Üniversitede edinilen tüm bilgi ve deneyimler, kazanılan yetenekler kampanyanın büyümesine yardımcı olacaktır. Tüm fakülteler ve öğrencileri kampanyanın büyümesine kendi alanlarından destek verebilir. Medyanın söyleyemediğini İletişim Fakülteleri söyleyebilir. Hukuk Fakülteleri’nin önü “Hayır” meydanlarına çevrilebilir. Güzel Sanatlar kampanya şarkıları yapabilir. Her fakültenin katkısı, kampanyanın önündeki zorlukları tuza bibere çevirebilir. Milyonlarca üniversitelinin elden ele dilden dile yayılan sesi, memleketi sarabilir. Üniversiteyi, memleketin geleceğini “Tek Adam”ın kaderine eşitlenmesine karşı seferber etmek mümkün. Güçlü bir kampanya için temel şart, gerçek kişilerin gerçek alanlardaki etkili çabasıdır. Sadece sosyal medyaya hapsolmak bizleri daraltır. Gezi’de başardık, yine yapabiliriz.
Şimdiden ikametgâhlarımızı referandum günü bulunacağımız şehre aldırmak gerekir. Şimdiden elimize kağıt kalem alıp, “görüşülecekler, ikna edilecekler” listelerimizi hazırlamak gerekir. Şimdiden spreyleri elimize alıp, duvarları “Hayır” sloganlarıyla donatmak gerekir. Şimdiden yan yana gelebileceğimiz herkesi “Hayır” seferberliğine ikna etmek gerekir. Kaybedilecek zaman yok. Şimdi ve burada, tek başımıza da olsak, milyonlarca insanla aynı duyguları paylaştığımızı bilerek yola koyulma vaktidir.
Emek gerek, birlik gerek, inat gerek: Üniversite “Hayır” diyor
Onlar başkanlık hazırlıklarına erken başladılar. Ancak biz kararımızı çok önceden verdik ve hazırlıklarımızı çok önceden başlattık. Öğrenci Kolektifleri sınıf sınıf, kampüs kampüs örgütlediği üniversite isyanını, paralı eğitime, gericiliğe, baskılara karşı mücadelenin deneyimlerini “Hayır”a taşıyor.
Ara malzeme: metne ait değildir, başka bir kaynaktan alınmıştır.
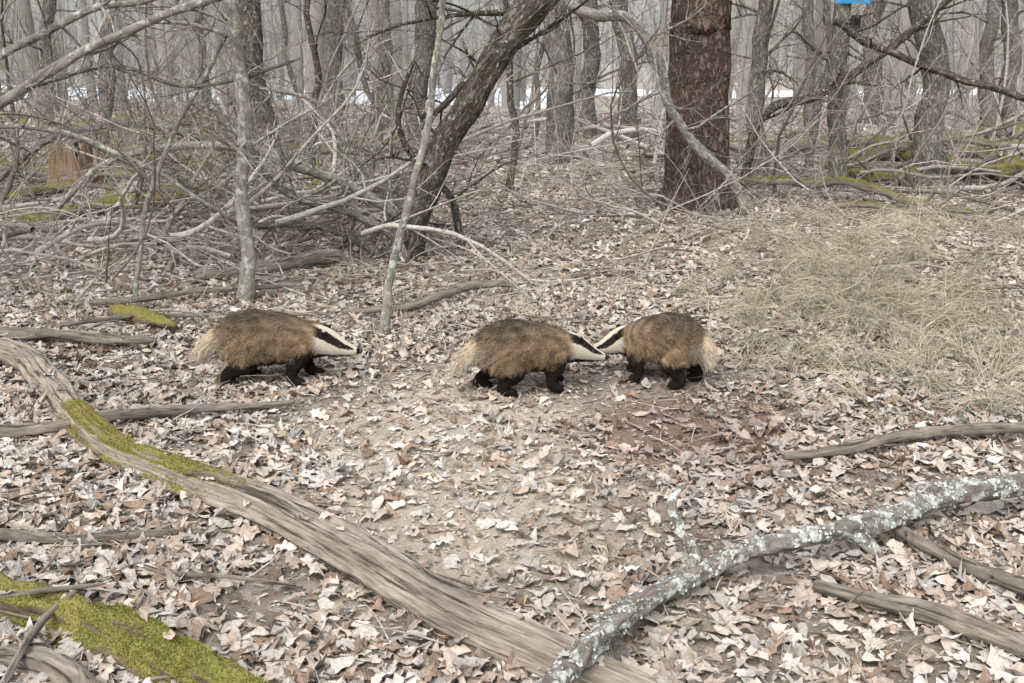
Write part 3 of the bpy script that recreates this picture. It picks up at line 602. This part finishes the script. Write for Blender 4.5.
def badger(loc,yaw,scale,bend,pitch,feet,xs=1.0,arch=0.0,tone=1.0,tl=1.0,roll=0.0):
    mb=MB()
    x=np.linspace(SX[0],SX[-1],64)
    def s3(A): 
        A=np.interp(x,SX,A); K=np.array([1,2,3,2,1])/9.; return np.convolve(np.pad(A,2,mode='edge'),K,'valid')
    loft(mb,x,s3(SZ)+arch*np.sin(np.clip(x/.45,0,1)*np.pi),s3(SW),s3(SH))
    legs=[]
    for sgn,fo in ((1,feet[0]),(-1,feet[1])):
        y=.072*sgn; fx=.39+fo
        pts=[(.38,y*.75,.23),(.39,y,.165),(.375+fo*.45,y*1.08,.105),(.372+fo*.9,y*1.1,.055),(fx,y*1.1,.024),(fx+.03,y*1.13,.015),(fx+.055,y*1.13,.010)]
        tube(mb,pts,[.055,.054,.037,.027,.026,.024,.013],n=14,rough=0,step=.01); legs.append((fx+.055,y*1.13))
    for sgn,fo in ((1,feet[2]),(-1,feet[3])):
        y=.08*sgn; fx=.085+fo
        pts=[(.09,y*.6,.23),(.11,y*.95,.175),(.14+fo*.4,y*1.05,.125),(.09+fo*.7,y*1.08,.082),(.05+fo*.95,y*1.1,.048),(fx-.028,y*1.1,.022),(fx+.02,y*1.12,.015),(fx+.048,y*1.12,.010)]
        tube(mb,pts,[.07,.076,.056,.036,.026,.025,.024,.013],n=14,rough=0,step=.01); legs.append((fx+.048,y*1.12))
    tube(mb,[(.03,0,.26),(-.03,0,.235),(-.03-.05*tl,0,.19),(-.03-.08*tl,0,.14)],[.05,.040,.032,.016],n=12,rough=0,step=.01)
    for sgn in (1,-1):
        ball(mb,(.522,.061*sgn,.268),(.010,.019,.022))
        ball(mb,(.575,.039*sgn,.180),(.033,.018,.020))
    ball(mb,(.681,0,.155),(.011,.013,.012))
    tmp=build("tmp",mb,M_fur)
    md=tmp.modifiers.new("r","REMESH"); md.mode='VOXEL'; md.voxel_size=.006
    m2=tmp.modifiers.new("s","SMOOTH"); m2.factor=.5; m2.iterations=5
    dg=bpy.context.evaluated_depsgraph_get(); ev=tmp.evaluated_get(dg); me=bpy.data.meshes.new_from_object(ev)
    bpy.data.objects.remove(tmp)
    nv=len(me.vertices); v=np.zeros(nv*3,np.float32); me.vertices.foreach_get("co",v); V=v.reshape(-1,3).astype(float)
    CR=np.array([.50,.45,.37]); BK=np.array([.020,.016,.014]); 
    def colour(P):
        x,y,z=P[:,0],P[:,1],P[:,2]
        zc=np.interp(x,SX,SZ); hw=np.interp(x,SX,SW); hh=np.interp(x,SX,SH)
        n=.5+.5*np.sin(x*30+4*np.sin(z*26+y*20)+2*np.sin(y*33))*np.sin(y*37+z*44+2*np.sin(x*21))
        side=np.clip((.355-z)/.15,0,1)[:,None]
        c=np.array([.135,.105,.078])*(1-side)+np.array([.34,.24,.15])*side; c=c*(.55+.85*n[:,None])
        low=np.clip((.155-z)/.035,0,1)[:,None]; c=c*(1-low)+BK*1.3*low
        leg=(np.clip((.14-z)/.02,0,1)*(x>-.0))[:,None]; c=c*(1-leg)+BK*leg
        sh=(np.clip((x-.33)/.05,0,1)*np.clip((.20-z)/.04,0,1))[:,None]; c=c*(1-sh)+BK*1.2*sh
        tail=np.clip((-.005-x)/.03,0,1)[:,None]; c=c*(1-tail)+CR*np.array([1.25,1.1,.92])*tail
        rumpc=(np.clip((.05-x)/.05,0,1)*np.clip((.27-z)/.05,0,1))[:,None]*(z>.13)[:,None]; c=c*(1-rumpc*.7)+CR*.95*rumpc*.7
        phi=np.arctan2(np.abs(y)/hw,(z-zc)/hh)
        hd=np.clip((x-.455)/.03,0,1)
        s0=np.interp(x,[.46,.53,.60,.66],[.30,.38,.52,.62]); s1=np.interp(x,[.46,.53,.60,.66],[1.05,1.2,1.34,1.1])
        stripe=(phi>s0)&(phi<s1)&(x<.66); throat=(phi>2.25)&(x<.64)
        hc=np.where(stripe[:,None],BK*1.3,np.where(throat[:,None],BK*1.5,CR*1.15))
        ear=(z>.268)&(x>.50)&(x<.555)&(np.abs(y)>.035); hc=np.where((ear&(z>.279))[:,None],CR*1.1,np.where(ear[:,None],BK,hc))
        hc=np.where((x>.673)[:,None],BK*.7,hc)
        c=c*(1-hd[:,None])+hc*hd[:,None]
        return c*tone
    cx=np.linspace(-.2,.8,1001)
    a=bend*np.clip((cx-.40)/.18,0,1); b=pitch*np.clip((cx-.43)/.12,0,1)
    dx=np.gradient(cx); Cx=np.cumsum(np.cos(a)*np.cos(b)*dx); Cy=np.cumsum(np.sin(a)*np.cos(b)*dx); Cz=np.cumsum(np.sin(b)*dx)
    i0=np.argmin(abs(cx)); Cx-=Cx[i0]; Cy-=Cy[i0]; Cz-=Cz[i0]
    def pose(P):
        xx=P[:,0]; A=np.interp(xx,cx,a); Bb=np.interp(xx,cx,b)
        X0=np.interp(xx,cx,Cx);Y0=np.interp(xx,cx,Cy);Z0=np.interp(xx,cx,Cz)
        L=np.stack([-np.sin(A),np.cos(A),0*A],-1); U=np.stack([-np.cos(A)*np.sin(Bb),-np.sin(A)*np.sin(Bb),np.cos(Bb)],-1)
        rl=roll*np.clip((xx-.45)/.1,0,1); yy=P[:,1]; zz=P[:,2]-.20; y2=yy*np.cos(rl)-zz*np.sin(rl); z2=yy*np.sin(rl)+zz*np.cos(rl)
        o=np.stack([X0,Y0,Z0+.20],-1)+L*y2[:,None]+U*z2[:,None]; o[:,0]*=xs; return o
    C=colour(V)
    if "Col" in me.attributes: me.attributes.remove(me.attributes["Col"])
    at=me.color_attributes.new("Col",'FLOAT_COLOR','POINT'); at.data.foreach_set("color",np.concatenate([C*.8,np.ones((nv,1))],1).astype(np.float32).ravel())
    ob=bpy.data.objects.new("badger",me); scene.collection.objects.link(ob)
    me.materials.clear(); me.materials.append(M_fur)
    P,Nn=surf_sample(ob,54000)
    me.vertices.foreach_set("co",pose(V).astype(np.float32).ravel()); me.polygons.foreach_set("use_smooth",np.ones(len(me.polygons),bool)); me.update()
    x,y,z=P.T; N=len(P)
    head=np.clip((x-.44)/.07,0,1); leg=np.clip((.12-z)/.03,0,1)*(x>-.01); tail=np.clip((-.01-x)/.03,0,1)
    bel=np.clip((.19-z)/.05,0,1)
    Lf=(.038-.004*bel)*(1-head)*(1-leg)*(1-tail)+.0085*head+.010*leg*(1-head)*(1-tail)+.060*tail
    clump=.75+.35*np.sin(x*70+3*np.sin(z*60+y*50))*np.sin(z*85+2*np.sin(x*55)+y*60)
    Lf=Lf*rng.uniform(.55,1.25,N)*np.where(head>.5,1,clump)
    D=np.stack([-np.ones(N),np.zeros(N),np.zeros(N)],-1)*(1-leg*.8)[:,None]+np.array([0,0,-1.])*(.15+.45*np.clip(np.abs(y)/.12,0,1)*(1-head)+.35*bel*(1-head)+1.0*leg+1.0*tail)[:,None]
    cd=np.stack([0*x,np.sin(x*60+z*40),np.sin(z*50+x*45+y*50)],-1)*.22*(1-head)[:,None]
    D=nrm(nrm(D)+cd+Nn*(.38-.2*head+.1*tail)[:,None]+rng.normal(0,.16,(N,3)))
    C=colour(P+rng.normal(0,.0035,(N,3))); body=((1-head)*(1-leg)*(1-tail))[:,None]
    j=rng.uniform(.55,1.4,(N,1)); c0=C*(.6+.3*tail[:,None])  # strand roots darkened: shadow deep in the coat painted into the colour
    lumin=C.mean(1,keepdims=True)>.05
    c1=np.where(lumin,C*(1-body*.35),C)*j; tipc=np.where(lumin,C*(1-body)+body*(C*.85+np.array([.13,.105,.078]))*rng.uniform(.3,1.7,(N,1)),C*1.3)
    p1=pose(P); e=1e-3; d1=nrm(pose(P+D*e)-p1); n1=nrm(pose(P+Nn*e)-p1)
    fm=MB(); strands(fm,p1,d1,n1,Lf,np.where(head>.5,.0018,.0028)*np.ones(N),c0,c1,tipc,curl=np.array([0,0,-.25]))
    build("fur",fm,M_fur,parent=ob,smooth=False)
    em=MB()
    for s in (1,-1): ball(em,(.597,.046*s,.196),(.009,.006,.008),col=(.006,.005,.005))
    ball(em,(.690,0,.156),(.010,.014,.011),col=(.012,.010,.010))
    V0=em.V; em.V=[pose(q) for q in V0]; build("eyes_and_nose",em,M_eye,parent=ob)
    cl=MB()
    for fx,fy in legs:
        for q in range(5):
            yy=fy+(q-2)*.009; tube(cl,[(fx-.008,yy,.015),(fx+.008,yy,.011),(fx+.020,yy,.003)],[.0035,.003,.001],n=6,rough=0,step=.006,col=(.22,.18,.13))
    cl.V=[pose(q) for q in cl.V]; build("claws",cl,M_fur,parent=ob)
    ob.scale=(scale,)*3; ob.rotation_euler=(0,0,math.radians(yaw)); 
    mx=loc[0]+.25*scale*math.cos(math.radians(yaw)); my=loc[1]+.25*scale*math.sin(math.radians(yaw))
    ob.location=(loc[0],loc[1],float(H(mx,my))+.012)
    return ob
M_eye,_nt,_b,_c=newmat("wet_black",False); _c.default_value=(.008,.007,.007,1); _b.inputs["Roughness"].default_value=.2; _b.inputs["Specular IOR Level"].default_value=.5
badger((-1.385,5.10),5,.95,-.20,.0,(.045,-.035,.04,-.05),roll=.12,tl=1.15)
badger((-.14,4.77),18,.885,-.15,-.06,(.04,-.02,-.04,.035),tl=1.15)
badger((.865,4.92),153,.86,.50,-.06,(-.03,.04,.02,-.03),xs=.89,arch=.012,tl=.45,roll=-.28)

# ------------------------------------------------------------------ world, light, camera
w=bpy.data.worlds.new("World"); scene.world=w; w.use_nodes=True; nt=w.node_tree
bg=nt.nodes["Background"]; sky=nt.nodes.new("ShaderNodeTexSky"); sky.sky_type='NISHITA'; sky.sun_disc=False
sky.sun_elevation=math.radians(50); sky.sun_rotation=math.radians(200); sky.air_density=1.5; sky.dust_density=4.0
hs=nt.nodes.new("ShaderNodeHueSaturation"); hs.inputs["Saturation"].default_value=.45; hs.inputs["Value"].default_value=1.9
nt.links.new(sky.outputs[0],hs.inputs["Color"]); nt.links.new(hs.outputs[0],bg.inputs[0]); bg.inputs[1].default_value=.15
sl=bpy.data.lights.new("sun","SUN"); sl.energy=1.4; sl.angle=math.radians(35); sl.color=(1,.985,.96)
so=bpy.data.objects.new("sun",sl); scene.collection.objects.link(so); so.rotation_euler=(math.radians(40),0,math.radians(-20))
scene.view_settings.view_transform='Standard'; scene.view_settings.look='None'; scene.view_settings.exposure=0
cam=bpy.data.cameras.new("camera"); cam.lens=38.6; cam.sensor_width=36; cam.clip_end=1000; cam.clip_start=.05
co=bpy.data.objects.new("camera",cam); scene.collection.objects.link(co); co.location=(0,0,1.5); co.rotation_euler=(math.radians(90-14.4),0,0); scene.camera=co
Kültür-sanattan spora, kitap takas pazarlarından Gençlik Filmleri Festivaline, fakülte fanzinlerinden fakülte meclislerine, kulüplerden topluluklara, forumlardan panellere, yoksul mahallelerde çocuklara verilen derslerden yılbaşlarında dağıtılan oyuncaklara, Zap Suyu’na yaptığımız köprüden ODTÜ’de kurduğumuz barikata, kaldırdığımız harçlardan geri getirdiğimiz bütlere; 80’e yakın üniversitedeki örgütlülüğümüzle, bugüne kadar biriktirdiğimiz ne varsa, selam verdiğimiz kim varsa, hepsinden aldığımız güçle, bugüne ve geleceğe dair inancımızla omuz omuza verdiğimiz tüm kampüslerde “Hayır” seferberliği başlatıyoruz. Çağrımız, eylemimiz, bildirimiz, şarkımız, toplantımız üniversiteyi “Hayır” seferberliğine davet içindir.
Bugünden itibaren gündüz gece, üniversitede kent meydanında “Hayır” cephesinin güçlenmesi ve çoğalması için adımlarımızı hızlandırıyoruz. Tüm Kolektifçiler, tüm Kolektif dostları, Öğrenci Kolektifleri’ni takip eden herkes;
Hep birlikte, emek emek,
Akılla, coşkuyla, yaratıcılıkla,
Yaşamın olduğu her yerde,
Israrla, inatla, sabırla
Rehavete kapılmadan, yaygın ve her yerde…
“Biz kaybedersek kalkar yeniden deneriz; diktatörler kaybederse, bu onların sonu olur.”* Elbirliğiyle davranacağız, “O” kaybedecek “Biz” kazanacağız.